Requirement -> Nothing in the data should change when you return it, but leave the pictures out.

--- Start of Given material ---

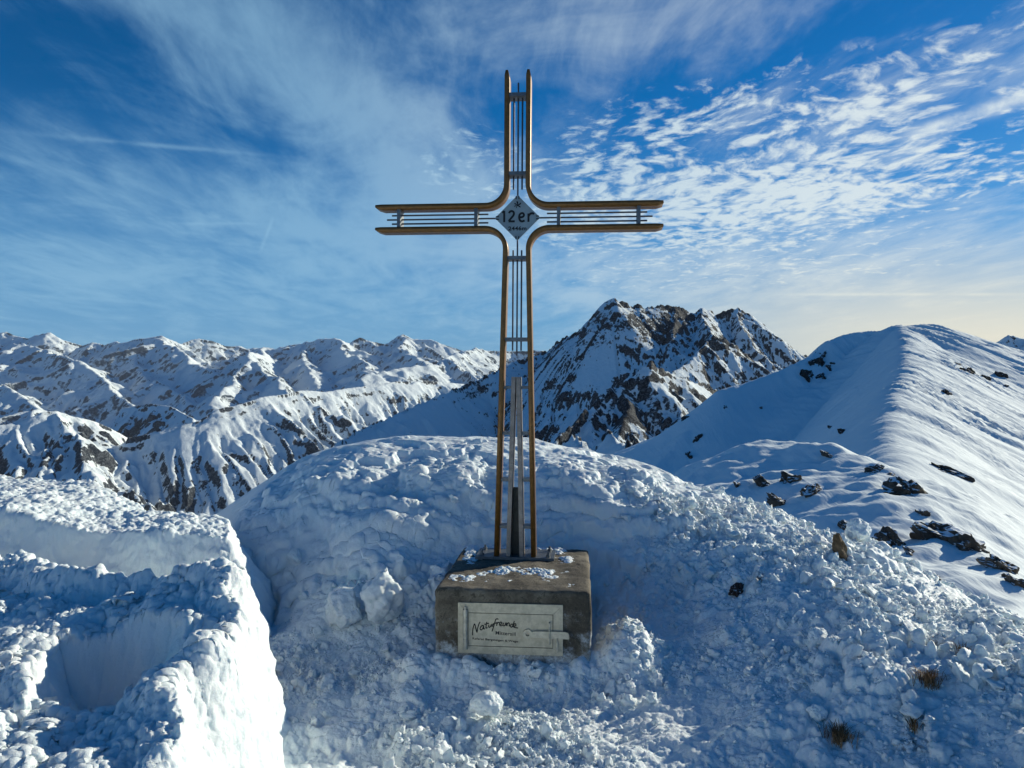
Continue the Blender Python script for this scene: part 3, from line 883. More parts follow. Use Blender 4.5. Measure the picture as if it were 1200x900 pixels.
def snow_height(X, Y):
    r = np.sqrt(X * X + Y * Y)
    Z = rbf(CTRL, X, Y)
    far = sstep(r, 8.5, 16)
    wx = fbm2(X * 1.9, Y * 1.9, 2, 0.4, seed=3) * 0.20; wy = fbm2(X * 1.9 + 30, Y * 1.9, 2, 0.4, seed=5) * 0.20
    # broken step (lip and scarps) in the mound behind the block
    s1 = fbm2(X * 1.3, Y * 1.6, 5, 0.55, seed=40)
    mound = sstep(Y, 4.6, 5.0) * (1 - sstep(Y, 6.6, 7.4)) * sstep(X, -2.4, -1.9) * (1 - sstep(X, 1.3, 1.9))
    q = Z * 5.2 + s1 * 1.8
    fr = q - np.floor(q)
    step = (np.floor(q) + sstep(fr, 0.35, 0.65)) / 5.2 - s1 * 1.8 / 5.2
    Z = Z + (step - Z) * mound * 0.38
    crumb = np.ones_like(X)
    # ground goes up to the block
    # left masses
    sd1 = sdpoly(X + wx * 0.95, Y + wy * 0.95, EDGE_NEAR)
    w1 = 0.17 + 0.12 * (Y < 3.3)
    top1 = 0.47 + 0.10 * np.exp(-((X + 1.30) ** 2 + (Y - 3.15) ** 2) / 0.10) + 0.05 * sstep(Y, 1.5, 3.2) + 0.10 * fbm2(X * 2.2, Y * 2.2, 5, 0.55, seed=12) + 0.06 * fbm2(X * 6, Y * 6, 4, 0.6, seed=14)
    top1 = top1 + 0.10 * np.exp(-((sd1 - 0.20) / 0.10) ** 2) * sstep(Y, 1.6, 2.4)      # raised right rim
    top1 = top1 - 0.10 * sstep(-X, 1.9, 3.4) * sstep(Y, 3.0, 4.0)
    t1 = np.clip((sd1 + 0.02) / (0.30), 0, 1)
    pr1 = np.clip(t1 * 1.5, 0, 1) ** 0.8 * 0.85 + 0.15 * t1
    Z1 = Z + (top1 - Z) * sstep(pr1, -0.25, 1.0) * (sd1 > -0.06)
    Z = np.where(sd1 > -0.06, np.maximum(Z, Z1 * sstep(sd1, -0.06, 0.0) + Z * (1 - sstep(sd1, -0.06, 0.0))), Z)
    sd2 = sdpoly(X + wx * 0.45, Y + wy * 0.45, EDGE_BACK)
    top2 = 0.70 - 0.10 * sstep(X, -3.3, -2.6) + 0.05 * fbm2(X * 1.1, Y * 1.1, 4, seed=22) + 0.035 * fbm2(X * 5, Y * 5, 4, 0.6, seed=24) 
    t2 = np.clip(sd2 / 0.34, 0, 1)
    pr2 = np.clip(t2 * 1.25, 0, 1) ** 0.75
    Z2 = Z + (top2 - Z) * pr2
    Z = np.where(sd2 > 0, np.maximum(Z, Z2), Z)
    # cut-out hole in the near mass
    sdc = sdpoly(X + wx * 0.5 + fbm2(X * 7, Y * 7, 3, seed=64) * .04, Y + wy * 0.5, CAVITY)
    Z = np.where(sdc > 0, np.minimum(Z, Z - (0.30) * (sstep(sdc, 0.0, 0.15) * .8 + .2 * sstep(sdc, 0.0, 0.3))), Z)
    # pushed-up snow round the block
    Z = Z + 0.20 * np.exp(-((X - 0.60) / 0.16) ** 2 - ((Y - 4.05) / 0.30) ** 2) + (0.105 + 0.11 * fbm2(X * 7, Y * 2, 3, seed=33)) * np.exp(-((X - 0.0) / 0.50) ** 4 - ((Y - 3.90) / 0.17) ** 2) \
        + 0.10 * np.exp(-((X + 0.47) / 0.09) ** 2 - ((Y - 3.95) / 0.25) ** 2)
    # masks
    walls = np.maximum(sstep(sd1, -0.05, 0.02), sstep(sd2, -0.05, 0.02))
    moundtop = sstep(Y + .3 * s1, 5.65, 6.0) * sstep(2.0 - X, 0, .7)
    mw = sstep(Y, 4.7, 5.0) * sstep(1.0 - X, 0, .5)
    tops = np.maximum(sstep(sd1, .28, .40), sstep(sd2, .5, .7) * .35) * np.clip(fbm2(X * 2.1 + 7, Y * 2.1, 3, seed=58) * 3.0 + .35, 0, 1) * (sdc < -0.05)
    crumb = (1 - walls * (0.93 - 0.75 * tops)) * (1 - 0.97 * moundtop) * (1 - 0.72 * mw)
    crumb = crumb * np.clip(0.75 + 1.3 * fbm2(X * 1.1, Y * 1.1, 3, seed=66), 0.28, 1.15)
    Z = Z + 0.05 * fbm2(X * 1.5, Y * 1.5, 3, seed=67) * (1 - walls)
    bank = sstep(X, 0.9, 1.7)
    Z = Z - far * (r - 8.5) * 0.30
    return Z, crumb, walls, bank, sd1, sd2, sdc, moundtop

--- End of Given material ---

Correct result ->
Continue the Blender Python script for this scene: part 3, from line 883. More parts follow. Use Blender 4.5. Measure the picture as if it were 1200x900 pixels.
def snow_height(X, Y):
    r = np.sqrt(X * X + Y * Y)
    Z = rbf(CTRL, X, Y)
    far = sstep(r, 8.5, 16)
    wx = fbm2(X * 1.9, Y * 1.9, 2, 0.4, seed=3) * 0.20; wy = fbm2(X * 1.9 + 30, Y * 1.9, 2, 0.4, seed=5) * 0.20
    # broken step (lip and scarps) in the mound behind the block
    s1 = fbm2(X * 1.3, Y * 1.6, 5, 0.55, seed=40)
    mound = sstep(Y, 4.6, 5.0) * (1 - sstep(Y, 6.6, 7.4)) * sstep(X, -2.4, -1.9) * (1 - sstep(X, 1.3, 1.9))
    q = Z * 5.2 + s1 * 1.8
    fr = q - np.floor(q)
    step = (np.floor(q) + sstep(fr, 0.35, 0.65)) / 5.2 - s1 * 1.8 / 5.2
    Z = Z + (step - Z) * mound * 0.38
    crumb = np.ones_like(X)
    # ground goes up to the block
    # left masses
    sd1 = sdpoly(X + wx * 0.95, Y + wy * 0.95, EDGE_NEAR)
    w1 = 0.17 + 0.12 * (Y < 3.3)
    top1 = 0.47 + 0.10 * np.exp(-((X + 1.30) ** 2 + (Y - 3.15) ** 2) / 0.10) + 0.05 * sstep(Y, 1.5, 3.2) + 0.10 * fbm2(X * 2.2, Y * 2.2, 5, 0.55, seed=12) + 0.06 * fbm2(X * 6, Y * 6, 4, 0.6, seed=14)
    top1 = top1 + 0.10 * np.exp(-((sd1 - 0.20) / 0.10) ** 2) * sstep(Y, 1.6, 2.4)      # raised right rim
    top1 = top1 - 0.10 * sstep(-X, 1.9, 3.4) * sstep(Y, 3.0, 4.0)
    t1 = np.clip((sd1 + 0.02) / (0.30), 0, 1)
    pr1 = np.clip(t1 * 1.5, 0, 1) ** 0.8 * 0.85 + 0.15 * t1
    Z1 = Z + (top1 - Z) * sstep(pr1, -0.25, 1.0) * (sd1 > -0.06)
    Z = np.where(sd1 > -0.06, np.maximum(Z, Z1 * sstep(sd1, -0.06, 0.0) + Z * (1 - sstep(sd1, -0.06, 0.0))), Z)
    sd2 = sdpoly(X + wx * 0.45, Y + wy * 0.45, EDGE_BACK)
    top2 = 0.70 - 0.10 * sstep(X, -3.3, -2.6) + 0.05 * fbm2(X * 1.1, Y * 1.1, 4, seed=22) + 0.035 * fbm2(X * 5, Y * 5, 4, 0.6, seed=24) 
    t2 = np.clip(sd2 / 0.34, 0, 1)
    pr2 = np.clip(t2 * 1.25, 0, 1) ** 0.75
    Z2 = Z + (top2 - Z) * pr2
    Z = np.where(sd2 > 0, np.maximum(Z, Z2), Z)
    # cut-out hole in the near mass
    sdc = sdpoly(X + wx * 0.5 + fbm2(X * 7, Y * 7, 3, seed=64) * .04, Y + wy * 0.5, CAVITY)
    Z = np.where(sdc > 0, np.minimum(Z, Z - (0.30) * (sstep(sdc, 0.0, 0.15) * .8 + .2 * sstep(sdc, 0.0, 0.3))), Z)
    # pushed-up snow round the block
    Z = Z + 0.20 * np.exp(-((X - 0.60) / 0.16) ** 2 - ((Y - 4.05) / 0.30) ** 2) + (0.105 + 0.11 * fbm2(X * 7, Y * 2, 3, seed=33)) * np.exp(-((X - 0.0) / 0.50) ** 4 - ((Y - 3.90) / 0.17) ** 2) \
        + 0.10 * np.exp(-((X + 0.47) / 0.09) ** 2 - ((Y - 3.95) / 0.25) ** 2)
    # masks
    walls = np.maximum(sstep(sd1, -0.05, 0.02), sstep(sd2, -0.05, 0.02))
    moundtop = sstep(Y + .3 * s1, 5.65, 6.0) * sstep(2.0 - X, 0, .7)
    mw = sstep(Y, 4.7, 5.0) * sstep(1.0 - X, 0, .5)
    tops = np.maximum(sstep(sd1, .28, .40), sstep(sd2, .5, .7) * .35) * np.clip(fbm2(X * 2.1 + 7, Y * 2.1, 3, seed=58) * 3.0 + .35, 0, 1) * (sdc < -0.05)
    crumb = (1 - walls * (0.93 - 0.75 * tops)) * (1 - 0.97 * moundtop) * (1 - 0.72 * mw)
    crumb = crumb * np.clip(0.75 + 1.3 * fbm2(X * 1.1, Y * 1.1, 3, seed=66), 0.28, 1.15)
    Z = Z + 0.05 * fbm2(X * 1.5, Y * 1.5, 3, seed=67) * (1 - walls)
    bank = sstep(X, 0.9, 1.7)
    Z = Z - far * (r - 8.5) * 0.30
    return Z, crumb, walls, bank, sd1, sd2, sdc, moundtop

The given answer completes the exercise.